Thinking Differently About the "Carrot and Stick" Management Style

A common question I hear is, "How do I improve the performance of my department?" There is not a one size fits all fix for any one group or organization. However, there are simple things that you can do that will help build a more positive relationship with you and your team, leading to better company culture and improvement of productivity. 

Improving the relationship between you and your team is vital in how you grow a more positive culture.  One of the biggest steps you can take is assessing the feedback that you give your team. The "carrot and stick" style of management is a common a widely used tactic for a lot of managers. I believe the widespread practice of the carrot and stick approach is because managers see the quick results and get to feel that their interactions played a role in the improvements. However,  studies show that complimenting (carrot) an employee or reprimanding (stick) an employee based on his or her performance is a flawed thought process. If done incorrectly (which is easy to do), the carrot and stick method is cashing in on short-term solutions by damaging your department's long-term prospects on improved culture and performance. 

I recently was talking with a manager about some negative feedback that he had received from his team in a recent evaluation. He didn't understand what he could do differently. "I'm  supposed to be okay with my team underperforming?" he asked. Of course not. However, there is a proper tool for every task. I explained to him Dr. Daniel Kahneman's statistical regression to the mean study. Kahneman is a winner of the Nobel Prize for his work in economics. His study in regression proved that employees perform at a consistent level. In the study, no amount of criticism or praise would change the average employee's performance over a week or month. 
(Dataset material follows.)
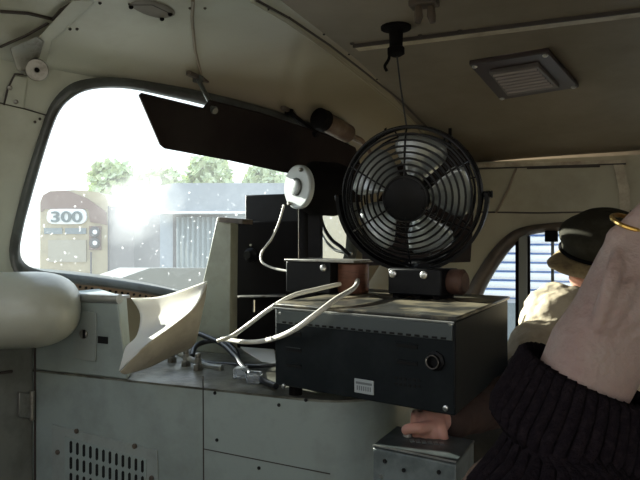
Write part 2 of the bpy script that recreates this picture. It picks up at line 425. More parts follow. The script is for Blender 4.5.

Normally, this is when managers tend to cut me off. They have seen, first-hand that when they criticize an employee, the next day the employee's work improves. Even worse, the managers have been trained to stop using the carrot for the same reason. When they compliment an employee for a job well-done,  they don't take into account the natural regression that occurs when the employee reverts to his or her average performance level. The regression leaves the manager feeling betrayed. "I just said you did a good job, and now you go backward." Unfortunately, because of the confirmation bias that criticism creates improvements in employees, many managers keep only that style of leadership.

A better approach to feedback is to understand that instead of only carrot and stick, there are different tools that you can use to have an active and constructive conversation. When an employee is having a below average day, calling him or her in is an effective relationship building tactic. Start by saying, "Hey, I noticed you are running a bit sluggish today, is everything all right?" Helping develop a positive interaction focused on the performance allows you the chance to analyze if this is just a bad day or a more systemic issue.  Building a relationship with your employees does not mean that you have to be their best friend, but instead, look at each employee as more than what they do for your company. Making people feel heard, understood, and appreciated will build a better culture which leads to long-term growth and higher productivity. 

Long term positive reinforcement is not an easy task, but honestly, even trying to cultivate positive relationships in the workplace goes a long way.